Schalker Debakel: Kein Vereinssport in nagelneuer Turnhalle
61 Schulen gibt es in Gelsenkirchen, ein halbes Dutzend muss noch gebaut werden. Die Not, schnellstens ausreichend Plätze zur Verfügung zu stellen, ist groß. So groß, dass sich bei der Stadtverwaltung der Fokus zunächst einmal auf den reinen Schulbetrieb richtet. Vereinssport spielt in ihren Planungen nach eigenen Angaben daher eine untergeordnete Rolle. Diese Erfahrung hat jetzt der Turner-Club Gelsenkirchen 1874 (TCG) gemacht, mit rund 800 Mitgliedern einer der großen Clubs von insgesamt 270 Vereinen in der Emscherstadt.
Der TCG hatte gehofft, für seine Trampolinspringer die Doppelturnhalle der nagelneuen Gemeinschaftsgrundschule an Ebersteinstraße in Schalke nutzen zu dürfen - nach Absprache mit Gelsensport, wie TCG-Vorstand Sven Gutt berichtet. Geht aber nicht. Die Gründe dafür sind vielfältig: fehlende, weil zu aufwendige Gutachten, Zeitdruck, Platznot und Geld spielen eine Rolle in diesem bürokratischen Wust aus Vorschriften.
Vereinssport in neuer Schalker Turnhalle scheitert an Gutachten, Zeitdruck, Platznot und Geld
„22,5 Millionen Euro hat die Ebersteinschule gekostet“, sagt Harald Förster, Geschäftsführer der gemeinnützigen Gelsenkirchener Wohnungsbaugesellschaft (GGW). Die GGW ist Bauherr der Schule, Auftraggeberin die Stadt. Ihm zufolge ist die Nutzung der Doppelturnhalle ausschließlich für den Schulsport vorgesehen, das stehe auch so im Mietvertrag.

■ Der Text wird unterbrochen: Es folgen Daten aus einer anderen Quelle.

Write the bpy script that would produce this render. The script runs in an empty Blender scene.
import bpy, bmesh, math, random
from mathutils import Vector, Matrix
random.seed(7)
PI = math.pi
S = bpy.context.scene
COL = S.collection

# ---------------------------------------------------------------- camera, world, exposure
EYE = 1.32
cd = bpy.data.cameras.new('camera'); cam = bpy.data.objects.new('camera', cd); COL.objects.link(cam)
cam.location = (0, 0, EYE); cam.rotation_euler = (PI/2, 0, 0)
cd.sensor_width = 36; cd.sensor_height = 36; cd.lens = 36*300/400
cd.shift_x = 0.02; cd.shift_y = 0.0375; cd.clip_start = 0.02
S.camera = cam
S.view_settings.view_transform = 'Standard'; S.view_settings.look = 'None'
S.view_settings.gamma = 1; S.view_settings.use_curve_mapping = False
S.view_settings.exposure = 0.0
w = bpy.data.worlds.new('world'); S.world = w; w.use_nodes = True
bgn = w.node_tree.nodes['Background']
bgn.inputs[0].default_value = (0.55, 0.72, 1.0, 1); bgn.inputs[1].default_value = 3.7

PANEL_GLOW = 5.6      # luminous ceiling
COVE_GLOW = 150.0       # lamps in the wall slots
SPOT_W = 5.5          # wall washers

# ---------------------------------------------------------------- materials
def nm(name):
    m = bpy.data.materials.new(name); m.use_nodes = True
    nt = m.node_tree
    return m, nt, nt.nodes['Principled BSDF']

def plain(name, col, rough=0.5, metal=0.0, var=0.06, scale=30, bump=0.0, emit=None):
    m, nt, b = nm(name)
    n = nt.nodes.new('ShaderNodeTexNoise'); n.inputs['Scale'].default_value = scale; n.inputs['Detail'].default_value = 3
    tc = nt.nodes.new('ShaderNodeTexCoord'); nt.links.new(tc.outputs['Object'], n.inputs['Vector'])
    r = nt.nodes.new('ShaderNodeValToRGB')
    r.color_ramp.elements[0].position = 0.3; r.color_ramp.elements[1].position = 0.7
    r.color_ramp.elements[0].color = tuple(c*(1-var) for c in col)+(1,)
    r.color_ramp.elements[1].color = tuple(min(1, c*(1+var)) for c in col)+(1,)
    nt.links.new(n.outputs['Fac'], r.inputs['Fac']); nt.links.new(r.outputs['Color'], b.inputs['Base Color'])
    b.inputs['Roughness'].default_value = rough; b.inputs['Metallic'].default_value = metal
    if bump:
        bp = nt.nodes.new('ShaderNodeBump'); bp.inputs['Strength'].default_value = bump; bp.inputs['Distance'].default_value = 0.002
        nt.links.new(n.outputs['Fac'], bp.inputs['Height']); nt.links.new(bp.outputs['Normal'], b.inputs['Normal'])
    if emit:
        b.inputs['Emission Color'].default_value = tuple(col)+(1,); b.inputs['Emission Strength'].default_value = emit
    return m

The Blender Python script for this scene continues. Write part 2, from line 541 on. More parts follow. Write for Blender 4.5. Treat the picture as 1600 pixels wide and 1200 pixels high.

Klaus Lindner, Präsident von Gelsensport bestätigt die Faktenlage. Zugleich wundert er sich zusammen mit dem TCG-Vorstand Sven Gutt darüber, wie man angesichts so vieler maroder Hallen im Stadtgebiet zu der Entscheidung kommen kann, „Vereinssport bei der Planung und Errichtung einer neuen Schule mit einer großen und modernen Sporthalle nicht von vornherein mit einzuplanen.“
Spätestens hier beginnt der Bürokratie-Hickhack - denn:
- Schulsport erfordert ein einfaches Lärmgutachten, es ist mit wenig Zeit und Geld realisierbar.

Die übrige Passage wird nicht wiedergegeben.